Re: Constraints/On Delete...
От | Stephan Szabo |
---|---|
Тема | Re: Constraints/On Delete... |
Дата | |
Msg-id | 20030104091836.Y21507-100000@megazone23.bigpanda.com обсуждение исходный текст |
Ответ на | Re: Constraints/On Delete... ("Boget, Chris" <chris@wild.net>) |
Список | pgsql-general |
On Sat, 4 Jan 2003, Boget, Chris wrote: > > ALTER TABLE "second" DROP CONSTRAINT "$1"; > > So the reason mine wasn't working (which looks exactly > like yours) is because there was the above constraint on > the table? What is the $1? How can I view the existing > constraints for any particular table? Not quite. In your example, you had foreign key (record_num) references "first"("record_num") which wasn't the correct column to be referencing from so the data didn't line up correctly. "$1" is the default name for the first unnamed check/fk constraint on the table (as of 7.3). and I think \d <table> will show the constraints now. > > No.

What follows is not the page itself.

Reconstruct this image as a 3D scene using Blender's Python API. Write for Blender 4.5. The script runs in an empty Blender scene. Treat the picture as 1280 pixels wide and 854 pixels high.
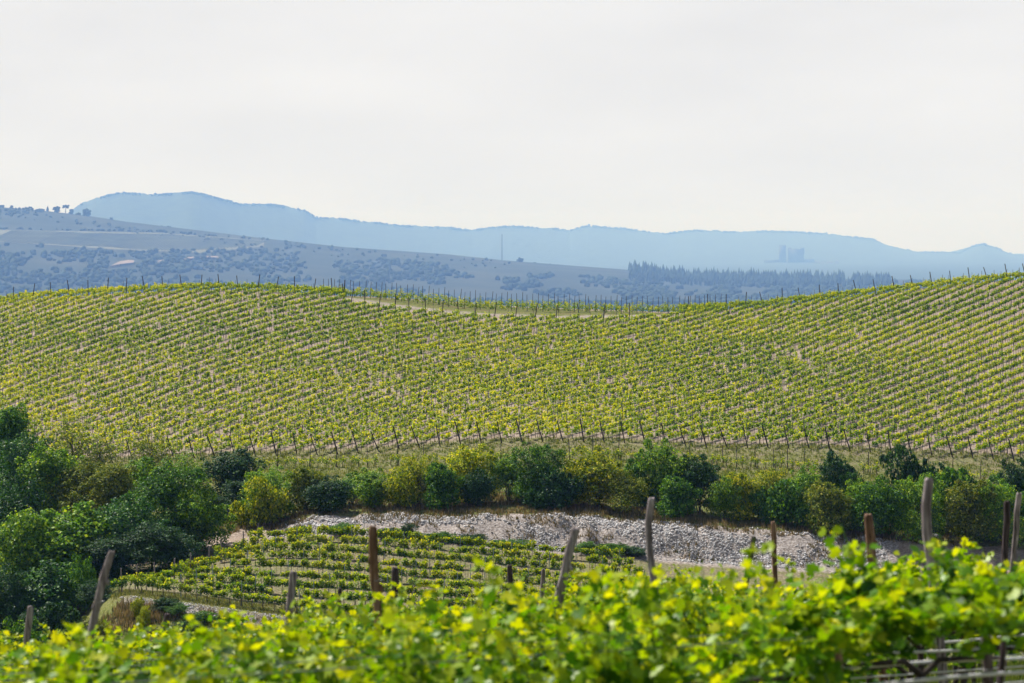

Referential actions are applied on changes to the primary > > key side of the constraint (in this case "first"), so deletes > > from first cause actions on second. > > Ok, I just wanted to make sure. It just looked like it was the > other way around. Because it appeared that the pointer (the > "references") was going from "second" to "first". I guess that > when records are deleted from the "first", it asks what tables are > referencing one of it's columns and it's not that it implicitely > already knows..? When the constraint is added, triggers are added to first that do the action or check against second.